The LED light of any one of the preceding claims, further comprising a thermally conductive LED pad mounted between said plurality of LED light elements (37) and said housing top wall to aid in conducting heat from said LED light elements to said housing top wall.
The LED light of any one of the preceding claims, wherein said plurality of heat transferring ribs (41) extend between said central region and said sidewalls.
The LED light of any one of the preceding claims, wherein said housing includes a top portion having said top wall and a bottom portion, and wherein said LED light further comprises a thermally resistive gasket (16) between said top portion and said bottom, and wherein said power supply (27) is positioned within said bottom portion.

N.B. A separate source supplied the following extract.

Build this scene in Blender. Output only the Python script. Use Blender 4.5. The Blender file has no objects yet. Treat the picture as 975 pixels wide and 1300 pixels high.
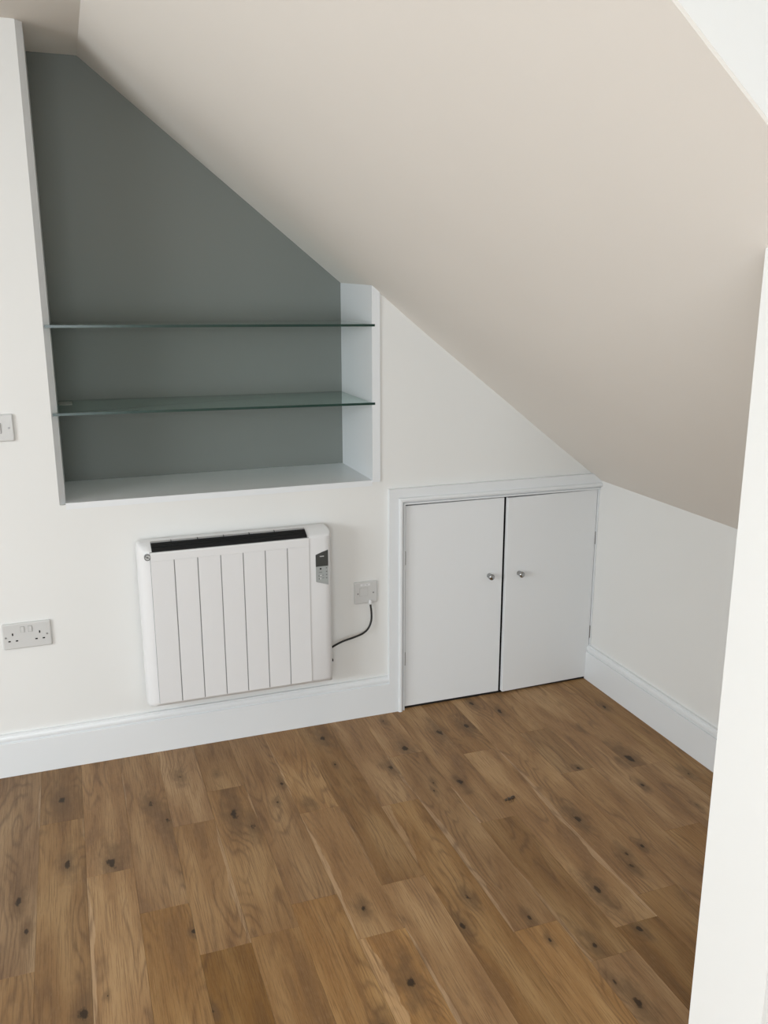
import bpy, bmesh, math, random
from mathutils import Matrix, Vector
random.seed(7)
scene = bpy.context.scene
COL = scene.collection

# ---------------------------------------------------------------- camera
cam_d = bpy.data.cameras.new('camera')
cam_d.sensor_fit = 'VERTICAL'
cam_d.sensor_height = 36.0
cam_d.lens = 36.0 * 1112.22 / 1300.0
cam_d.clip_start = 0.02
cam = bpy.data.objects.new('camera', cam_d)
COL.objects.link(cam)
R = Matrix(((0.9407584, 0.0830913, -0.3287391),
            (-0.3390751, 0.2268064, -0.9130098),
            (-0.0013031, 0.9703889, 0.2415443)))
# camera axes (right, up, back) are the columns
Rm = R
cam.matrix_world = Matrix.Translation((-1.92859, -2.87166, 1.54198)) @ Rm.to_4x4()
scene.camera = cam

# ---------------------------------------------------------------- world, view
scene.view_settings.view_transform = 'Standard'
scene.view_settings.look = 'None'
scene.view_settings.gamma = 1.0
scene.view_settings.use_curve_mapping = False
scene.view_settings.exposure = 0.10
world = bpy.data.worlds.new('overcast_sky')
scene.world = world
world.use_nodes = True
world.node_tree.nodes['Background'].inputs[0].default_value = (0.86, 0.93, 1.0, 1)
world.node_tree.nodes['Background'].inputs[1].default_value = 1.5


def area(name, loc, rot, sx, sy, power, col):
    l = bpy.data.lights.new(name, 'AREA')
    l.shape = 'RECTANGLE'; l.size = sx; l.size_y = sy; l.energy = power; l.color = col
    o = bpy.data.objects.new(name, l); COL.objects.link(o)
    o.location = loc; o.rotation_euler = rot
    return o


# daylight of the three windows of the room (behind, left of and right beside the camera)
# each faces a little downwards, as light from the sky does
area('daylight_rear_window', (-2.55, -4.74, 1.22), (math.radians(90 - 33), 0, 0), 1.7, 1.75, 58.0, (0.895, 0.962, 1.0))
area('daylight_left_window', (-5.10, -2.40, 1.45), (0, math.radians(-90 + 31), 0), 1.25, 2.0, 90.0, (0.895, 0.962, 1.0))
area('daylight_dormer_window', (-0.06, -3.05, 1.55), (0, math.radians(90 - 15), 0), 0.95, 1.3, 4.0, (0.895, 0.962, 1.0))


# ---------------------------------------------------------------- helpers


def tag(o, label=None, cat=None, group=None, kind=None):
    if label: o['label'] = label
    if cat: o['category'] = cat
    if group: o['group'] = group
    if kind: o['kind'] = kind
    return o


def link(name, bm, mat, parent=None, smooth=False, loc=None, bevel=0.0, bseg=2, angle=35):
    bmesh.ops.recalc_face_normals(bm, faces=bm.faces)
    me = bpy.data.meshes.new(name)
    bm.to_mesh(me); bm.free()
    mats = mat if isinstance(mat, (list, tuple)) else [mat]
    for m in mats: me.materials.append(m)
    o = bpy.data.objects.new(name, me)
    COL.objects.link(o)
    if parent: o.parent = parent
    if loc: o.location = loc
    if smooth:
        for p in me.polygons: p.use_smooth = True
    if bevel > 0:
        b = o.modifiers.new('bevel', 'BEVEL'); b.width = bevel; b.segments = bseg
        b.limit_method = 'ANGLE'; b.angle_limit = math.radians(angle)
        b.harden_normals = True
        for p in me.polygons: p.use_smooth = True
    return o


def empty(name, loc=(0, 0, 0), rz=0.0):
    o = bpy.data.objects.new(name, None); COL.objects.link(o)
    o.location = loc; o.rotation_euler = (0, 0, rz); o.empty_display_size = 0.05
    return o


def box(bm, x0, x1, y0, y1, z0, z1, mi=0):
    v = [bm.verts.new(p) for p in ((x0, y0, z0), (x1, y0, z0), (x1, y1, z0), (x0, y1, z0),
                                   (x0, y0, z1), (x1, y0, z1), (x1, y1, z1), (x0, y1, z1))]
    for f in ((0, 3, 2, 1), (4, 5, 6, 7), (0, 1, 5, 4), (1, 2, 6, 5), (2, 3, 7, 6), (3, 0, 4, 7)):
        bm.faces.new([v[i] for i in f]).material_index = mi


def prism_y(bm, pts, y0, y1, mi=0):
    """polygon in x,z extruded from y0 to y1"""
    a = [bm.verts.new((x, y0, z)) for x, z in pts]; b = [bm.verts.new((x, y1, z)) for x, z in pts]
    bm.faces.new(a).material_index = mi; bm.faces.new(b[::-1]).material_index = mi
    n = len(pts)
    for i in range(n):
        bm.faces.new((a[i], b[i], b[(i + 1) % n], a[(i + 1) % n])).material_index = mi


def prism_x(bm, pts, x0, x1, mi=0):
    a = [bm.verts.new((x0, y, z)) for y, z in pts]; b = [bm.verts.new((x1, y, z)) for y, z in pts]
    bm.faces.new(a).material_index = mi; bm.faces.new(b[::-1]).material_index = mi
    n = len(pts)
    for i in range(n):
        bm.faces.new((a[i], b[i], b[(i + 1) % n], a[(i + 1) % n])).material_index = mi


def loft(bm, rings, closed=True, caps=True, mi=0):
    vs = [[bm.verts.new(p) for p in r] for r in rings]
    n = len(vs[0])
    for a, b in zip(vs, vs[1:]):
        for i in range(n if closed else n - 1):
            bm.faces.new((a[i], a[(i + 1) % n], b[(i + 1) % n], b[i])).material_index = mi
    if caps and closed:
        bm.faces.new(vs[0][::-1]).material_index = mi; bm.faces.new(vs[-1]).material_index = mi


def lathe_y(bm, prof, cx, cz, n=24, mi=0):
    """prof: (r, y) pairs, revolved about an axis parallel to y"""
    rings = [[(cx + r * math.cos(2 * math.pi * k / n), y, cz + r * math.sin(2 * math.pi * k / n)) for k in range(n)] for r, y in prof]
    loft(bm, rings, mi=mi)


def tube(bm, pts, r, n=10, mi=0):
    P = [Vector(p) for p in pts]
    rings = []
    up = Vector((0, -1, 0))
    for i, p in enumerate(P):
        t = (P[min(i + 1, len(P) - 1)] - P[max(i - 1, 0)]).normalized()
        s = t.cross(up).normalized(); u = s.cross(t).normalized()
        rings.append([p + s * r * math.cos(2 * math.pi * k / n) + u * r * math.sin(2 * math.pi * k / n) for k in range(n)])
    loft(bm, rings, mi=mi)


def spline(pts, n=8):
    P = [Vector(p) for p in pts]; P = [2 * P[0] - P[1]] + P + [2 * P[-1] - P[-2]]
    out = []
    for i in range(1, len(P) - 2):
        for k in range(n):
            t = k / n; a, b, c, d = P[i - 1:i + 3]
            out.append(0.5 * ((2 * b) + (c - a) * t + (2 * a - 5 * b + 4 * c - d) * t * t + (3 * b - a - 3 * c + d) * t ** 3))
    out.append(P[-2])
    return out


# ---------------------------------------------------------------- materials
class N:
    def __init__(s, name):
        s.m = bpy.data.materials.new(name); s.m.use_nodes = True
        s.t = s.m.node_tree; s.t.nodes.clear()
        s.out = s.new('ShaderNodeOutputMaterial')

    def new(s, k, **kw):
        n = s.t.nodes.new(k)
        for a, b in kw.items(): setattr(n, a, b)
        return n

    def put(s, sock, v):
        if isinstance(v, bpy.types.NodeSocket): s.t.links.new(v, sock)
        elif v is not None: sock.default_value = v

    def math(s, op, a, b=None, c=None, clamp=False):
        n = s.new('ShaderNodeMath', operation=op, use_clamp=clamp)
        s.put(n.inputs[0], a); s.put(n.inputs[1], b); s.put(n.inputs[2], c)
        return n.outputs[0]

    def vmath(s, op, a, b=None):
        n = s.new('ShaderNodeVectorMath', operation=op)
        s.put(n.inputs[0], a); s.put(n.inputs[1], b)
        return n.outputs['Value'] if op in ('LENGTH', 'DOT_PRODUCT') else n.outputs[0]

    def smooth(s, v, a, b, lo=0.0, hi=1.0):
        n = s.new('ShaderNodeMapRange', interpolation_type='SMOOTHSTEP')
        s.put(n.inputs[0], v); s.put(n.inputs[1], a); s.put(n.inputs[2], b); s.put(n.inputs[3], lo); s.put(n.inputs[4], hi)
        return n.outputs[0]

    def mix(s, f, a, b, mode='MIX'):
        n = s.new('ShaderNodeMix', data_type='RGBA', blend_type=mode)
        s.put(n.inputs[0], f); s.put(n.inputs[6], a); s.put(n.inputs[7], b)
        return n.outputs[2]

    def noise(s, vec, scale=5.0, detail=2.0, rough=0.5, dist=0.0):
        n = s.new('ShaderNodeTexNoise')
        s.put(n.inputs['Vector'], vec); n.inputs['Scale'].default_value = scale
        n.inputs['Detail'].default_value = detail; n.inputs['Roughness'].default_value = rough
        n.inputs['Distortion'].default_value = dist
        return n.outputs['Fac']

    def comb(s, x, y, z):
        n = s.new('ShaderNodeCombineXYZ'); s.put(n.inputs[0], x); s.put(n.inputs[1], y); s.put(n.inputs[2], z); return n.outputs[0]

    def attr(s, name):
        n = s.new('ShaderNodeAttribute', attribute_type='OBJECT', attribute_name=name); return n

    def bsdf(s, col, rough=0.5, metal=0.0, bump=None, strength=0.1, dist=0.001, spec=0.5, coat=0.0):
        b = s.new('ShaderNodeBsdfPrincipled')
        s.put(b.inputs['Base Color'], col); s.put(b.inputs['Roughness'], rough); s.put(b.inputs['Metallic'], metal)
        b.inputs['Specular IOR Level'].default_value = spec
        b.inputs['Coat Weight'].default_value = coat
        if bump is not None:
            n = s.new('ShaderNodeBump'); n.inputs['Strength'].default_value = strength; n.inputs['Distance'].default_value = dist
            s.put(n.inputs['Height'], bump); s.put(b.inputs['Normal'], n.outputs[0])
        s.t.links.new(b.outputs[0], s.out.inputs[0])
        return b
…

The LED light of claim 5, wherein said central region has a plurality of boundary walls and wherein said plurality of heat transferring ribs (41) extend between each boundary wall and an adjacent sidewall.
The LED light of claim 1, further comprising a thermally conductive LED pad (52) mounted between said plurality of LED light elements (37) and said LED heat sink region to aid in conducting heat from said LED light elements to said LED heat sink region.

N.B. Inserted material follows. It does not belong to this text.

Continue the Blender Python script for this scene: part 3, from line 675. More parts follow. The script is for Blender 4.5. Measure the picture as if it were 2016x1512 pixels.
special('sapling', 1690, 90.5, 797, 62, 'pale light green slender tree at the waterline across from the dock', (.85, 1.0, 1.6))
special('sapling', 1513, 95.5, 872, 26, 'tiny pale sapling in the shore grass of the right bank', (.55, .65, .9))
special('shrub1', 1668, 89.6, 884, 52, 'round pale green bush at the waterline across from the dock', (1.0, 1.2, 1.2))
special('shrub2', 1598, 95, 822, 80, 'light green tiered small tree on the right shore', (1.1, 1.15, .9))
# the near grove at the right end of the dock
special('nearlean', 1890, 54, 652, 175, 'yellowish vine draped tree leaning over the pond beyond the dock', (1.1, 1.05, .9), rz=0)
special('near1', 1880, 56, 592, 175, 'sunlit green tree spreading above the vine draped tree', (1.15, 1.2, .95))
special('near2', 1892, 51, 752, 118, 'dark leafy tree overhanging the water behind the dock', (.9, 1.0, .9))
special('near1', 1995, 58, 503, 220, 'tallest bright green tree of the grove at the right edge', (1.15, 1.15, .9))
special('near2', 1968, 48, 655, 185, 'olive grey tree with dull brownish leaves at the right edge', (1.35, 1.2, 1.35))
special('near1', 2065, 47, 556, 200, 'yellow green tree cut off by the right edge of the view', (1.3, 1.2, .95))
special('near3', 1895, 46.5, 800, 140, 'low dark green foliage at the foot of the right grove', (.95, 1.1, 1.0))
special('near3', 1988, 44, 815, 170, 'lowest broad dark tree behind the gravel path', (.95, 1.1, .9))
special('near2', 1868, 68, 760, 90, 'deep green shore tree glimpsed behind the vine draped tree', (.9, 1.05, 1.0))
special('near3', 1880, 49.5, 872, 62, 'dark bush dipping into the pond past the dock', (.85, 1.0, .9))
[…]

The LED light of claim 1 or 8, wherein said housing includes a top portion having said top wall and a bottom portion, and wherein said LED light further comprises a thermally resistive gasket (16) between said top portion and said bottom, and wherein said power supply (27) is positioned within said bottom portion.

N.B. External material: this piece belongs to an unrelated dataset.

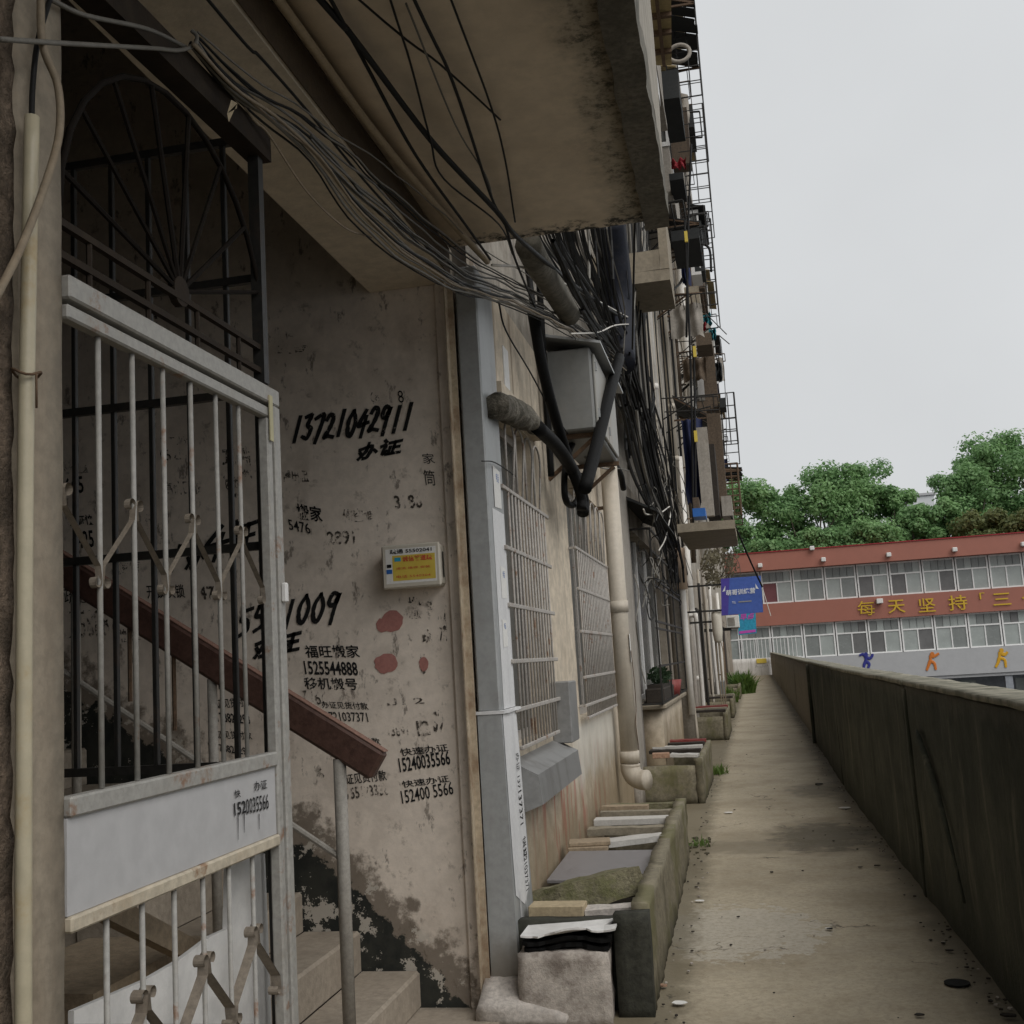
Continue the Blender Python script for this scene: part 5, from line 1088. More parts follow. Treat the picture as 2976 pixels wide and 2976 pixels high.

The LED light of claim 1, 8 or 9, wherein said LED array heat sink region has a plurality of boundary walls and wherein said plurality of heat transferring ribs (41) extend between each boundary wall and an adjacent sidewall.
A LED light (10) comprising:
a housing (11) having a thermally conductive top wall and sidewalls, said top wall having a central region (35) and a peripheral margin (38), said central region (35) having a wall thickness greater than the wall thickness of said peripheral margin (38);

a plurality of LED light elements (37) mounted in thermal contact with said top wall central region (35);

a lens (48) mounted over said plurality of LED light elements, and

a power supply circuit (27) electrically coupled to said LED light elements,
whereby the central region is a heat sink which conducts heat away from the plurality of LED light elements;
further comprising a plurality of heat conducting ribs (41) extending from and between said central region and said sidewalls;
wherein said central portion (35) has a plurality of boundary walls and wherein the plurality of heat conducting ribs extend from and between each boundary wall and an adjacent sidewall.